Teror dan ancaman sudah menjadi bagian
dari pekerjaan dan tugas Novel Baswedan. Selain pernah mengalami percobaan
kriminalisasi, Novel juga seringkali mengalami serangan fisik. Beberapa kali ia
ditabrak dengan kendaraan bermotor, tetapi tetap selamat. Saat ditanya tempo.co apakah keberaniannya akan berubah setelah
diserang air keras, Novel dengan tegas menjawab, "Insya Allah, tidak sama
sekali.” Perihal keberanian dalam menjalankan tugas, ia menandaskan, “Berani
itu tidak mengurangi umur, takut juga tidak menambah umur. Jadi, kita tidak
boleh menyerah. Jangan memilih takut karena Anda akan menjadi orang yang tidak
berguna.” (Tempo.co, 15 April 2017)
Korupsi di negeri ini memang hampir tak
pernah sepi terjadi. Hingga era reformasi saat ini pun korupsi yang semula
menjadi prioritas utama untuk dibasmi (bersama kolusi dan nepotisme), tetap
saja terjadi. Namun, untungnya, Indonesia tak pernah kekurangan pribadi-pribadi
berintegritas tinggi yang peduli dan gigih dalam melakukan upaya pemberantasan
korupsi. Dan Novel Baswedan adalah salah satu contoh konkret pribadi yang tak
kenal kata menyerah dalam menjalankan tugas memberantas korupsi.

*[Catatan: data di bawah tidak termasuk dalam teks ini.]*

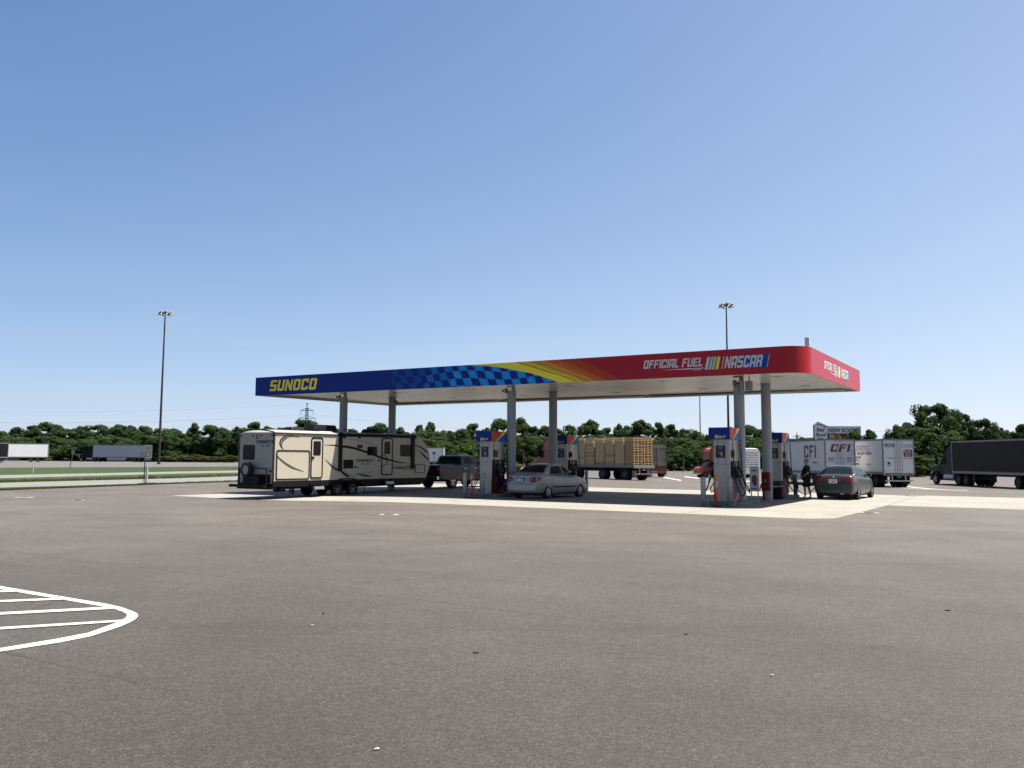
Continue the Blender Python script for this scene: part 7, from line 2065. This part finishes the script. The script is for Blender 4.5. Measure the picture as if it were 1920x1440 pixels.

Novel Baswedan tidak hanya masuk dalam jajaran penyidik
terbaik yang dimiliki KPK hingga saat ini, melainkan juga salah satu pejuang
pembasmi korupsi terbaik yang dimiliki Indonesia. Ia bukanlah sekadar aktivis
antikorupsi yang melakukan upaya pemberantasan korupsi lewat kampanye atau
opini verbal melalui berbagai forum dan media. Namun, ia adalah pejuang sejati
antikorupsi yang melakukan upaya pemberantasan korupsi melalui penyidikan
langsung terhadap kasus-kasus korupsi dengan tanpa pandang bulu dan tak kenal
kompromi melalui jantung lembaga pemberantasan korupsi yang bernama KPK.